Smoking The Bees

When I first started beekeeping I never smoked my hives.  Somehow, somewhere I had learned that it was terribly difficult to smoke your hives correctly without burning the bees or some other weird idea.  I had some strange fear that it would be a little like operating a hand held dragon.  I’m not sure how that got into my head but it caused a ton of issues for me and thankfully I eventually started smoking my hives when doing inspections.

While you certainly can operate without smoking your hives it means putting new boxes, lids and other items onto the hives very slowly, pushing each little bee out of the way.  If you don’t you’ll squish a lot of bees and while unlikely, one of those could be the queen.

Eventually I fired up the smoker and realized that it really isn’t difficult to use.  The trick?  Let the fire die down before you start pumping the bellows.  You don’t want burning dragon fire coming from your smoker but it’s easy enough to avoid.

That’s really all there is to it.  If you’re at all paranoid you can simply blow the smoke over your bare hand… if it only feels mildly warm to you it’ll be just fine.

But why do we smoke our bees?

There are several thoughts as to what a smoker causes bees to do.  First many think that bees respond to smoke as they would a forest fire, gorging themselves on honey so they can fly off to a new home should they need to flee the hive.  Second the smoke is said to mask the warning pheromones given off by guard bees, keeping the troops from hearing the battle cry.

So how do you best use the smoke in your hives?

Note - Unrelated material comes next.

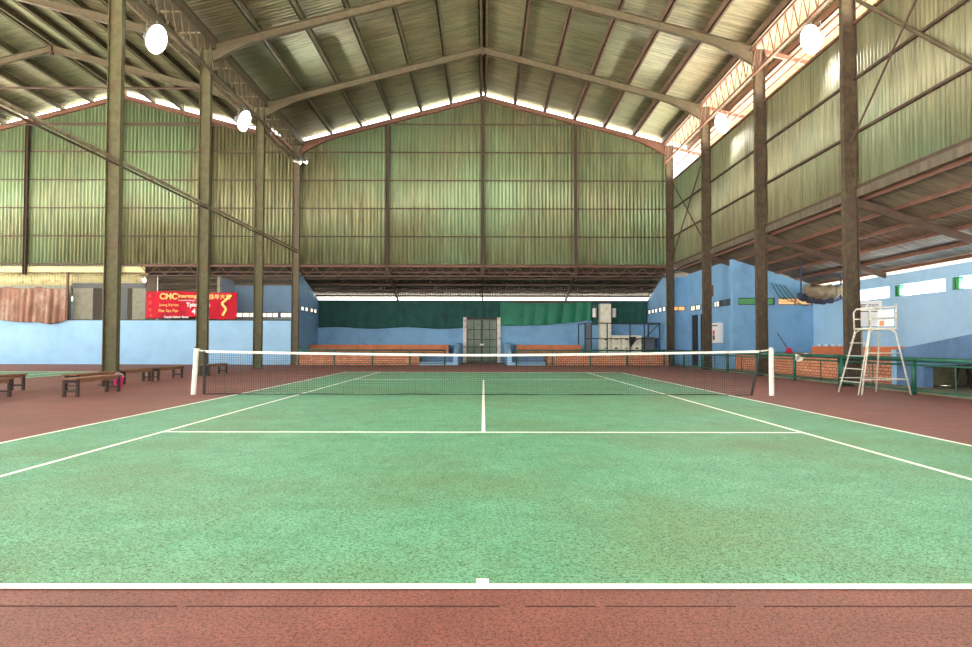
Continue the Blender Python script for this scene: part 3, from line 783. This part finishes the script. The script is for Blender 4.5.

Well first you can use smoke to push bees where you want them to go.  When I first used the smoker this was really helpful when it came to adding new boxes to the tops of my hives… pushing them away from the top of the box meant very few if any were squished when I put on the new box.  The same idea holds true when it comes time to put on the inner cover.

But don’t smoke them too much!

Pushing them around a bit is fine but if you use too much smoke it won’t work for you.  Why?  Because if they are surrounded by smoke they won’t be able to “move away” from the smoke but will instead simply walk around disoriented.  Not what you were hoping for when you lit up the smoker!  So use smoke sparingly and both you and the bees will be happy.

Final thought.  If your beehives aren’t at your home (or even if they are) you have a burning thing you need to transport and/or store.  Make sure the fire is out before you put it anywhere and as an extra added precaution get a metal box with a lid if you need to put your smoker in your car.  We don’t want to see you on the news with a smoking car!

If you’re still wondering what it looks like to smoke bees there’s great information in both of our beekeeping videos which you can find here: http://www.worldofbeekeeping.com/our-store/

So have you smoked your hives before?  Any tricks you’d like to share?  We’d love to hear them, post them below!

Photo and post by Jessica Dally

5 Responses to “Smoking The Bees”

  1. gerry

    Nice article. Yes, I too smoke my bees. I found it definitely kept the hive calmer and I lost less bees, especially with my more active hives.

    If I do get stung, or a bee stings my glove, I immediately smoke the area to mask the scent.

    Reply
    • Jessica

      Good plan Gerry and good point… that sting comes with a warning alarm to the other bees and masking it quickly is a very good idea!

      Reply
  2. Bruce Atwood

    Its good to burn certain things too I always used strips of burlap,and blue jeans they both smolder well and put out alot of thick smoke also dry pinecones,wood chips like you use for barbque I soak them in water put them in in on top of the smoldering rags worled well for me.

    Reply
  3. Roger

    I have used tobacco harvested and dried by some Amish friends. (leaves and stems together) The Idea was thrown to me by a fellow who has been keeping bees longer than I have been alive. He said the smoke has an adverse effect on any mites in the hive but not the bees. Also it stays lit for a very long time in the smoker. Has anyone else tried this??